The Firestone Tire and Rubber Co. has agreed to recall another 5 million steel-belted radial tires because of possible defects, the government announced yesterday.

The action is an expansion of the company's agreement in November 1978 to recall 14 million Firestone 500 steel-belted radials and related TPC and private-brand tires. That was the largest such recall in history.

The tires involved in this recall are also Firestone 500s, as well as private brands of identical construction made by Firestone and sold by Montgomery Ward.

The company said in a statement it "continues to believe that the tire lines do not contain safety-related defects," and that it is taking the new action "primarily to improve consumer confidence" in Firestone products.

Firestone estimated 1.8 million of the 5 million tires to be recalled are still in service. The company will notify owners by mail and offer free replacement of tires sold after June 1, 1977. Most will be replaced with new Firestone 721 steel-belted radials or other comparable tires.

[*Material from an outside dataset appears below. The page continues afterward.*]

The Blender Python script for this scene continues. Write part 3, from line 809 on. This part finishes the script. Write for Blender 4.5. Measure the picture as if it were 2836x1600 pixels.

Replacement at half price or on a pro-rata price based on treadwear will be offered to consumers who purchased their tires before June 1, 1977.

The tires involved in the new recall were produced in 1976 and 1977, and most are size "G" or larger. They generally are found on intermediate- to full-size sedans and station wagons.

Firestone, which has been hit hard by adverse publicity over the massive recall, said dealers would be available to answer questions on the new recall on or after July 7. Consumers also may obtain additional information by calling the Firestone Consumer Affairs Office toll free at 800-321-9638.

"We are pleased with Firestone's conscientious response to the newly developed evidence that some additional tires from the 500 lines should be included in the recall," said Joan Claybrook, head of the National Highway Traffic Safety Administration.

"The company's decision to take these tires off the highway is a commendable and responsible action. We urge all owners of the affected tires to participate in this important safety campaign," she said.

The company recall two years ago was done at the urging of the NHTSA, which acted on reports that 41 deaths and 65 injuries allegedly were caused by blowouts or other failures of the tires.

The cost of the additional recall is expected to be covered under the $234 million set aside in 1978 for the original recall. The recall resulted in an after-tax loss of $147 million, charged to the final quarter of 1978, the company said.

The company, in the midst of a campaign to enchance its image following the 1978 recall, said in March it was extending the original recall indefinitely. Free replacement of the tires recalled in 1978 will continue until Oct. 1, after which affected tires would be replaced on a pro-rata treadware basis, the company said.